20/07/14

Test Refusal

Definition: A driver who refuses chemical testing for intoxication, or who has a BAC over the state limit is subject to the immediate suspension of the driver’s license and seizure of the automobile, which might be impounded (fines imposed).

Executive Summary: Most states have implied consent laws regarding test refusal, which means that upon signing for the driver’s license, drivers have automatically agreed to testing or have agreed to submit evidence to law enforcement for the determination of sobriety. Motorists must obey such laws in the state(s) where they are stopped/arrested; not the state in which the license was issued.

More Detail: Most state laws require a driver to provide a breath and/or blood sample. Yet, even if the driver is required by law to submit to testing, the testing period may not occur until an hour or more after the initial arrest. This extensive time delay can prevent an accurate BAC reading at the time of the crash or offense, yielding a lower BAC level than when they were driving. In order to avoid issues associated with test refusal, states could enact laws with stiff penalties to deter suspected drunken drivers from this practice.
Chemists and other experts can accurately calculate BAC as it existed at the time of arrest, for example, from a BAC taken later at a police station. Weight, sex, and time are used to calculate a rate of metabolism so that an expert can give a sound opinion, admissible in court of a driver’s BAC at the time of arrest.
In cases dealing with repeat offenders, the recidivist often knows of the strategy of test refusal. Refusals of these tests can present a substantial obstacle in the prosecution of suspected impaired drivers because law enforcement is prevented from obtaining important evidence during the traffic stop. This loss of evidence may cost the state the chance of a conviction. Therefore, maintaining the ability to accurately assess the driver after being stopped is a vital component in a DUI case.

Sample Legal References: One statutory approach that appears to be effective in reducing test refusal was enacted by the Nebraska legislature. Nebraska Statute §60-6,197.03 provides for virtually identical penalties for either driving under the influence (DUI) or refusing chemical testing. A refusal conviction brings mandatory fines and license revocation/impoundment and enables the sentencing court to impose probation with conditions such as evaluation, alcohol education, treatment and other conditions related to preventing recidivism. Thus, there is little or no advantage in refusing. Indeed, a defendant may actually gain more possible defenses by taking a test and thus being able to litigate the myriad of issues that can arise with respect to a breath testing apparatus. The Nebraska refusal statute’s criminal penalties are in addition to separate administrative license revocation (ALR) sanctions, the combination of which the Nebraska appellate courts have found, do not raise constitutional double jeopardy or multiple punishment issues. See: Kenley v. Neth,271 Neb. 402, 409-411, 712 N.W.2d 251, 259 – 261(Neb., 2006).

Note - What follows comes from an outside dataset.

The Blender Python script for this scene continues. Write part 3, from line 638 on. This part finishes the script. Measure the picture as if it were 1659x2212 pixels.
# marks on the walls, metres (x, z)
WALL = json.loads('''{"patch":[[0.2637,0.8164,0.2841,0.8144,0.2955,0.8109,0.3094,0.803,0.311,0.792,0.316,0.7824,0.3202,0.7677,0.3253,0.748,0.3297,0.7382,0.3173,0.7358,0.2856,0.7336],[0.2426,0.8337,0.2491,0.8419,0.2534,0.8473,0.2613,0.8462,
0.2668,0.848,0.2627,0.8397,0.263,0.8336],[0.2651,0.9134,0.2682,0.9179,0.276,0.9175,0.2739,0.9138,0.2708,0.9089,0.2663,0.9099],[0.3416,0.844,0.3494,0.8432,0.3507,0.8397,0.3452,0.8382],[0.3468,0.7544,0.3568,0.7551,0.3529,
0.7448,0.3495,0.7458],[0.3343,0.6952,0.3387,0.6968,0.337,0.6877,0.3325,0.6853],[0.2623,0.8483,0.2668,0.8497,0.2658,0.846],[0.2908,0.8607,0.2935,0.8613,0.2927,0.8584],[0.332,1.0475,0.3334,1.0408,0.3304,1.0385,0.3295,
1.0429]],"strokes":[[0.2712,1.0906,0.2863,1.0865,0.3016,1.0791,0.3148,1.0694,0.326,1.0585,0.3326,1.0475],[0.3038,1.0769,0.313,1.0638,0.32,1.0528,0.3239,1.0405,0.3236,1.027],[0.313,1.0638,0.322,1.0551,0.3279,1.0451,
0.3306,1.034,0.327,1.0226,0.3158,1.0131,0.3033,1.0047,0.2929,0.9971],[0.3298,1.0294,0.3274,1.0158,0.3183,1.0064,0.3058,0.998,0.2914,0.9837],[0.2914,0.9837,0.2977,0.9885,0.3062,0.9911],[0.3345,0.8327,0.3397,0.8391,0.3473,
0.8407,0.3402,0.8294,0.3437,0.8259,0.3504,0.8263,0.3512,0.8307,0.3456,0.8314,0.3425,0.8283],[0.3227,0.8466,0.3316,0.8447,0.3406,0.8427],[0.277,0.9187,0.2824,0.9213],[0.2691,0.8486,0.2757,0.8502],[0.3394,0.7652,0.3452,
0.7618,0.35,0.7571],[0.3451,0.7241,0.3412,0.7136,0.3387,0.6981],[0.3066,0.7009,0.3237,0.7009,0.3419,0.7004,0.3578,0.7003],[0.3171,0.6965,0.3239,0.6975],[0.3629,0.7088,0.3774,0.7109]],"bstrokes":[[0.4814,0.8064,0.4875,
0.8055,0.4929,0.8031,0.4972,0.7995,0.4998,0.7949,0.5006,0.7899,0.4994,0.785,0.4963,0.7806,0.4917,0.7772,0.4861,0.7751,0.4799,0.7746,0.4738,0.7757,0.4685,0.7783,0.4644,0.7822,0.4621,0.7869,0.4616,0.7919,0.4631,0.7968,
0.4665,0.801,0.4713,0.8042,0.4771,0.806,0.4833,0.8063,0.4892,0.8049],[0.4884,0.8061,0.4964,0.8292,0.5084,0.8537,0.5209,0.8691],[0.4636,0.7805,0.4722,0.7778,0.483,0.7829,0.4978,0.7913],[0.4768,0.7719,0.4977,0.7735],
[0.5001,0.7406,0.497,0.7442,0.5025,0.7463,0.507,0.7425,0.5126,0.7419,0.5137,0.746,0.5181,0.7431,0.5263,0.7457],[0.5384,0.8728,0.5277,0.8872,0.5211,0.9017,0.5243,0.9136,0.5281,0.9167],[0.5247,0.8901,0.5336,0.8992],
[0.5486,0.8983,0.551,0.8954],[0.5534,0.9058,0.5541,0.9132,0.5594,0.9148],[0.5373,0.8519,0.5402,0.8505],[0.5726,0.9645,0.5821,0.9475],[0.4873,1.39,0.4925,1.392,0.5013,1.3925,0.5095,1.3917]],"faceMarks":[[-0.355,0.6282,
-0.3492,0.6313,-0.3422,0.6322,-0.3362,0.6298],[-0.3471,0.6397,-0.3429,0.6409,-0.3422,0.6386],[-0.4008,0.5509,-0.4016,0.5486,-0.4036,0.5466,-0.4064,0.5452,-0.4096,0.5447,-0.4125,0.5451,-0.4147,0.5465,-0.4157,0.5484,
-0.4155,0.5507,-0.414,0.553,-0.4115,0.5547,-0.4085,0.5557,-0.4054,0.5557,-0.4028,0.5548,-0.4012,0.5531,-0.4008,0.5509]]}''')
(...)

According to a National Conference of State Legislatures’ study, in Minnesota and Vermont, the penalties for a test refusal are also equal to or substantially similar to the penalties for an impaired driving conviction. In California and Vermont, prior impaired driving convictions enhance the criminal penalties for subsequent test refusals. The effect of laws that criminalize refusal, with the same penalties applicable to impaired driving, appears to be effective as Nebraska’s refusal rate is less than seven percent.

Some states have enacted laws that permit the introduction of test refusals as evidence of guilt in an impaired driving case. See K.S.A. 8-1001 which specifically provides for the admissibility of the refusal of evidentiary breath tests at trial. See also Pennsylvania statute, 75 Pa.C.S.A & 1547,1547(e).

Many appellate courts such as the Texas Court of Criminal Appeals held that the admission in a DUI prosecution of a defendant’s uncompelled refusal to submit to a breath test does not violate the state constitutional privilege against self-incrimination. These rulings are generally based on the U.S. Supreme Court’s decision in South Dakota v. Neville, 459 U.S. 553, 566, 103 S.Ct. 916, 923, 74 L.Ed.2d 748 (1983) upholding use at trial of defendant’s refusal to provide a blood sample for DUI testing where the defendant was not warned refusal could be used against him at trial as required by state statute Id. 563-64, 103 S.Ct. at 922.

Having penalties for refusal that are equal to a drunken driving conviction has been done in Canada since 1969 and in the European Union and Australia for many years.